Positive mentions of Marianne Moore, William Carlos Williams, Hart Crane, Edna St. Vincent Millay. Robert Pinsky to say that poems should be read out, shared ‘around a fire,’ “or recited after school in a pageant or sang with music and jesters.”
She defines Thomas Hardy, Melville (his “Battle Pieces,” “Clarel”), great novelists as great poets even though, in “a very banal way of saying it – they really do call on different skill sets. The sort of distillation and often asocial concentration that it takes to be a lyric poet is quite different from the crowded, cacophonous, socially alert set of faculties one needs to write a great novel.”
What is wonderful – years ago, among one of my several life book collections, I had this small but really LARGE THICK book of poems. They were all expert, superb haikus. Well, New mentions this work. The volume of haiku by my absolutely fav life-changing writer RICHARD WRIGHT (of Native Son and Black Boy novels fame – as if you didn’t know!) Wright was a great poet, jesus!
The interviewer (Tyler Cowen) is apparently as fascinated with Bob Dylan as a poet as he is with Dickinson – who New located as being fascinated with Elizabeth Barrett Browning.

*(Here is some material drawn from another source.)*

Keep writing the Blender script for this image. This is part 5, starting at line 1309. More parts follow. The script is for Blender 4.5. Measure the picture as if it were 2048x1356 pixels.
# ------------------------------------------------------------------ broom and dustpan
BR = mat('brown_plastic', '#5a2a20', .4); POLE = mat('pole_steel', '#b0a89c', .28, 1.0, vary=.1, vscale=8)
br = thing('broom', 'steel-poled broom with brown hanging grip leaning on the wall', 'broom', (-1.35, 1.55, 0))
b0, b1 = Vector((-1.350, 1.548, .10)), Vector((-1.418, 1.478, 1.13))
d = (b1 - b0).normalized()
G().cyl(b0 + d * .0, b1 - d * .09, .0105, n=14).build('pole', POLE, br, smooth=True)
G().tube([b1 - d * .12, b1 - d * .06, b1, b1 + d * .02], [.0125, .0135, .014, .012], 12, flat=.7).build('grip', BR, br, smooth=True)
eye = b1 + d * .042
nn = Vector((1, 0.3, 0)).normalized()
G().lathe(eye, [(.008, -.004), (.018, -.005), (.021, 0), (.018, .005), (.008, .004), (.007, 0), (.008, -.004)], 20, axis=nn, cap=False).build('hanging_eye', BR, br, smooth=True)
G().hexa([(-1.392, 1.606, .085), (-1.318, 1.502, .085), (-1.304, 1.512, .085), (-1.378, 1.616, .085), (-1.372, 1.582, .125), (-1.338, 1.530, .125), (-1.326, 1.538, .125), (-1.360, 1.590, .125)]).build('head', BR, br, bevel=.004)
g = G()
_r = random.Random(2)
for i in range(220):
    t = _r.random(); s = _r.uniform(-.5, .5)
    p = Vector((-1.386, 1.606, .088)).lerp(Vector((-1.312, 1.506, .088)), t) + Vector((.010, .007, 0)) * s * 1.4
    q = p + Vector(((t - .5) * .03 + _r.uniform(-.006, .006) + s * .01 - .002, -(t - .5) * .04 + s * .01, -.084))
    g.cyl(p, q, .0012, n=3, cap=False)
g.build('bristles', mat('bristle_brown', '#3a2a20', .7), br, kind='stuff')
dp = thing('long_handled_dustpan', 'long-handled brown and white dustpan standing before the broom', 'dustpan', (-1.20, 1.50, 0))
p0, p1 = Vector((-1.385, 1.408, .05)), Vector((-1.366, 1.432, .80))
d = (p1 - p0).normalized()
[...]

“[I]t is our humanity that poetry most meaningfully serves… I hope…we will cherish more the things about us that are just humans.”
She advises printing out poems “It’s better than reading it on your phone. And put it in your pocket,” take the advice of Whitman: “Loafe with me on the grass.”
New: “I really believe that human language — even encoded in some of the arcane ways, poems, and code — language is fascinating to other human beings.”
And i think that’s what it’s about to me, then, the fascination of language, it’s ability to communicate things and provide me silently indisputable things of beauty.